◆ **Exercise**
Reproduce every line of the listing as written, apart from the pictures.

◆ **Material provided**

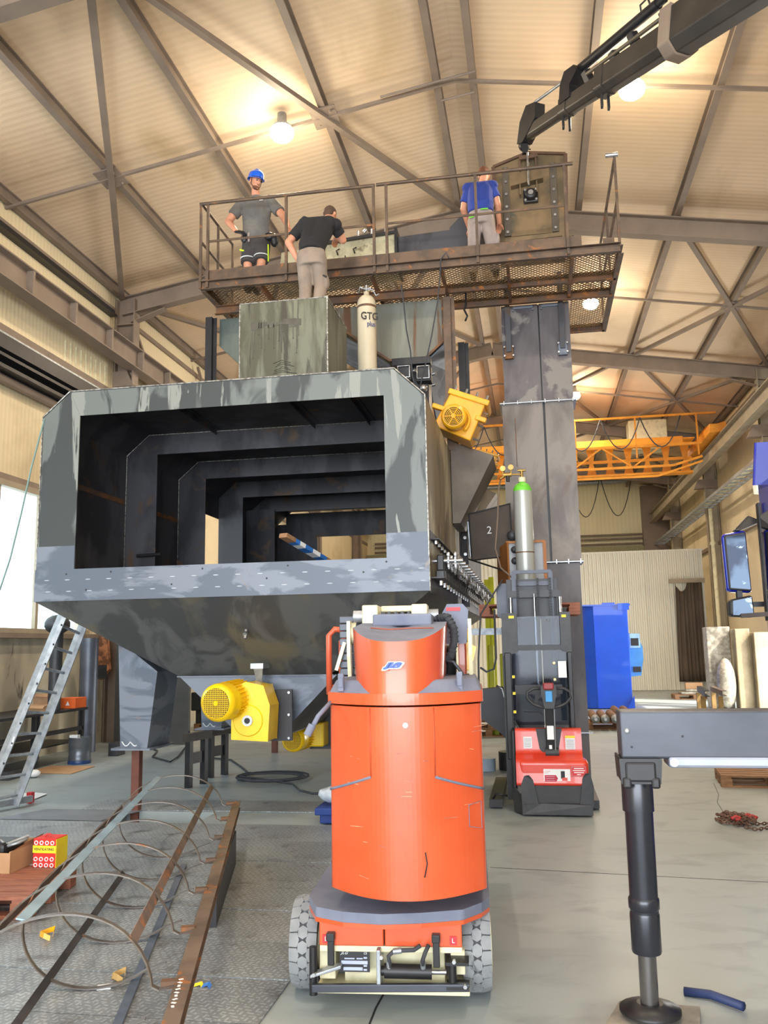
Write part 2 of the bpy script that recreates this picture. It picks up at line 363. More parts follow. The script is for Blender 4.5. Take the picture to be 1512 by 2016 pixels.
def text(name, s, size, loc, mat, parent, rot=(PI / 2, 0, 0), wrap=0, thick=.001, bold=0, sx=1.0, shear=0):
    cu = bpy.data.curves.new(name, 'FONT'); cu.body = s; cu.size = size; cu.extrude = thick; cu.offset = bold; cu.shear = shear
    cu.align_x = 'CENTER'; cu.align_y = 'CENTER'
    t = bpy.data.objects.new(name, cu); COL.objects.link(t)
    bpy.context.view_layer.update()
    me = bpy.data.meshes.new_from_object(t); bpy.data.objects.remove(t)
    from mathutils import Euler
    M = Euler(rot).to_matrix(); lc = V(loc); org = V(parent['_o'])
    for v in me.vertices:
        p = v.co.copy(); p.x *= sx
        if wrap: a = p.x / wrap; p = V((math.sin(a) * (wrap + p.z), p.y, (math.cos(a)) * (wrap + p.z) - wrap))
        v.co = M @ p + lc - org
    me.materials.clear(); me.materials.append(mat)
    o = bpy.data.objects.new(name, me); COL.objects.link(o); o.parent = parent; o['_o'] = tuple(org)
    return o
# ------------------------------------------------------------------ the hall
XL, XR, YB, YE = -8.45, 6.75, -10.0, 44.0
XM = -0.85
def zr(x): return 10.46 - .17 * abs(x - XM)
mb = MB()          # floor with a shallow pit under the tread plates
px0, px1, py0, py1 = -4.55, -3.5, 8.68, 9.3
for a, b, c, d in ((XL, px0, YB, YE), (px1, XR, YB, YE), (px0, px1, YB, py0), (px0, px1, py1, YE)): mb.add([(a, c, 0), (b, c, 0), (b, d, 0), (a, d, 0)], [(0, 1, 2, 3)])
mb.box(px0, px1, py0, py1, -.35, -.34)
for a, b, c, d in ((px0 - .01, px0, py0, py1), (px1, px1 + .01, py0, py1), (px0, px1, py0 - .01, py0), (px0, px1, py1, py1 + .01)): mb.box(a, b, c, d, -.34, -.001)
struct(mb.build('floor', FLOOR, origin=(0, 0, 0)))
mb = MB()
for a, b in ((XL, XM), (XM, XR)):
    za, zb = zr(a) + .2, zr(b) + .2
    mb.hexa([(a, YB, za), (b, YB, zb), (b, YE, zb), (a, YE, za), (a, YB, za + .12), (b, YB, zb + .12), (b, YE, zb + .12), (a, YE, za + .12)])
struct(mb.build('ceiling', CEIL, origin=(0, 0, 0)))
def wall_x(name, x, t, holes, mat, zt, z0=0):
    mb = MB(); ys = [YB]
    for h in holes: ys += [h[0], h[1]]
    ys.append(YE)
    x0, x1 = (x - t, x) if t > 0 else (x, x - t)
    for i in range(0, len(ys), 2): mb.box(x0, x1, ys[i], ys[i + 1], z0, zt)
    for h in holes:
        if h[2] > z0: mb.box(x0, x1, h[0], h[1], z0, h[2])
        if h[3] < zt: mb.box(x0, x1, h[0], h[1], h[3], zt)
    return struct(mb.build(name, mat, origin=(0, 0, 0)))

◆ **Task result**
Write part 2 of the bpy script that recreates this picture. It picks up at line 363. More parts follow. The script is for Blender 4.5. Take the picture to be 1512 by 2016 pixels.
def text(name, s, size, loc, mat, parent, rot=(PI / 2, 0, 0), wrap=0, thick=.001, bold=0, sx=1.0, shear=0):
    cu = bpy.data.curves.new(name, 'FONT'); cu.body = s; cu.size = size; cu.extrude = thick; cu.offset = bold; cu.shear = shear
    cu.align_x = 'CENTER'; cu.align_y = 'CENTER'
    t = bpy.data.objects.new(name, cu); COL.objects.link(t)
    bpy.context.view_layer.update()
    me = bpy.data.meshes.new_from_object(t); bpy.data.objects.remove(t)
    from mathutils import Euler
    M = Euler(rot).to_matrix(); lc = V(loc); org = V(parent['_o'])
    for v in me.vertices:
        p = v.co.copy(); p.x *= sx
        if wrap: a = p.x / wrap; p = V((math.sin(a) * (wrap + p.z), p.y, (math.cos(a)) * (wrap + p.z) - wrap))
        v.co = M @ p + lc - org
    me.materials.clear(); me.materials.append(mat)
    o = bpy.data.objects.new(name, me); COL.objects.link(o); o.parent = parent; o['_o'] = tuple(org)
    return o
# ------------------------------------------------------------------ the hall
XL, XR, YB, YE = -8.45, 6.75, -10.0, 44.0
XM = -0.85
def zr(x): return 10.46 - .17 * abs(x - XM)
mb = MB()          # floor with a shallow pit under the tread plates
px0, px1, py0, py1 = -4.55, -3.5, 8.68, 9.3
for a, b, c, d in ((XL, px0, YB, YE), (px1, XR, YB, YE), (px0, px1, YB, py0), (px0, px1, py1, YE)): mb.add([(a, c, 0), (b, c, 0), (b, d, 0), (a, d, 0)], [(0, 1, 2, 3)])
mb.box(px0, px1, py0, py1, -.35, -.34)
for a, b, c, d in ((px0 - .01, px0, py0, py1), (px1, px1 + .01, py0, py1), (px0, px1, py0 - .01, py0), (px0, px1, py1, py1 + .01)): mb.box(a, b, c, d, -.34, -.001)
struct(mb.build('floor', FLOOR, origin=(0, 0, 0)))
mb = MB()
for a, b in ((XL, XM), (XM, XR)):
    za, zb = zr(a) + .2, zr(b) + .2
    mb.hexa([(a, YB, za), (b, YB, zb), (b, YE, zb), (a, YE, za), (a, YB, za + .12), (b, YB, zb + .12), (b, YE, zb + .12), (a, YE, za + .12)])
struct(mb.build('ceiling', CEIL, origin=(0, 0, 0)))
def wall_x(name, x, t, holes, mat, zt, z0=0):
    mb = MB(); ys = [YB]
    for h in holes: ys += [h[0], h[1]]
    ys.append(YE)
    x0, x1 = (x - t, x) if t > 0 else (x, x - t)
    for i in range(0, len(ys), 2): mb.box(x0, x1, ys[i], ys[i + 1], z0, zt)
    for h in holes:
        if h[2] > z0: mb.box(x0, x1, h[0], h[1], z0, h[2])
        if h[3] < zt: mb.box(x0, x1, h[0], h[1], h[3], zt)
    return struct(mb.build(name, mat, origin=(0, 0, 0)))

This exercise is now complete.